Age old story

minnie and liraz
Review by PENNY MULVEY

PLAY | MINNIE & LIRAZ

My mother, quoting my grandmother, regularly reminds her three daughters that ‘ageing is not for wimps’. The latest production from the Melbourne Theatre Company bears this out.

Minnie & Liraz by Melbourne playwright Lally Katz puts paid to the myth that as people age they become meek sweet little old ladies and gentlemen. Katz’s elderly citizens of the Autumn Road Retirement Village in Caulfield are feisty, catty, opinionated, manipulative and laugh-out- loud funny.

The play opens with a ‘Celebration of Life’ ceremony, as care worker Norma (Georgina Naidu) leads the gathering of residents in a remembrance of one of their former colleagues who had unexpectedly died. Naidu captures perfectly that slightly patronising, overly-cheerful optimism replicated at nursing homes and retirement villages across the country.

The departed resident was a bridge player, and her bridge partner, Liraz Weinberg (Sue Jones) is looking to recruit a new partner. She has her sights set on the National Seniors Bridge Championship Cup.

Liraz is someone who might be described as ‘rough around the edges’. She is loud and vulgar, wears garish matching tracksuit outfits, drives around in her mobility scooter showing no respect for anyone else and is highly competitive.

Minnie Cohen, played by the redoubtable Nancye Hayes, is a consummate bridge player. She also recently lost her bridge partner of over 40 years, and Liraz seeks her out.

Minnie is elegant and charming, but also brutal and dismissive and not too keen on Liraz, and her husband Morris (Rhys McConnochie) even less so. Minnie is consumed by her legacy or, more correctly, lack of a legacy. Their only grandchild Rachel is now in her late 30s, single increasingly likely to remain that way.

And so a deal is hatched – secret match-making with Liraz’s grandson Ichabod (Peter Paltos) in return for a bridge partnership.

Katz has great respect for elderly people. Her last play, Neighbourhood Watch, was based around a former neighbour. Her interest in bridge as a storytelling tool came from her grandmother’s passion for the game of strategy.

In an interview with MTC’s Scenes, Katz spoke of the richness found in the lives of of older people.

“Elderly characters have such a wealth of experience and stories behind them. They’ve been through wars, lost loved ones,” Katz said.

“They’ve seen a world that a lot of us have only heard about.”

However, as that world is receding, the reality of a life that has not been all that had been hoped for is also captured by Katz.

A marriage that has been somewhat one-sided as a husband has valued whatever affection that might have been left for him.

A wife left bemused by a son who has escaped to the other side of the world and has stopped all contact with his mother.

A granddaughter who doggedly visits her grandparents, despite the undermining of her achievements and constant pressure to produce offspring.

A grandson who allows himself to be manipulated by a needy grandmother desperate for love and validation.

The play works because the characters are so relatable.
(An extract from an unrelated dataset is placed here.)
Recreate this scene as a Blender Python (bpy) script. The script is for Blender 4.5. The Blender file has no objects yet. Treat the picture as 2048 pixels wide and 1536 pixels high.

Virginia Gay’s Rachel is achingly convincing as the granddaughter, who visibly winces as Minnie’s words lash like a sword. But Minnie herself is broken and confused by a world that has not played out in quite the way she had hoped.

Full of pathos and black humour, Minnie & Liraz is a great night out.

Showing at the Arts Centre Melbourne, Fairfax Studio, until 24 June.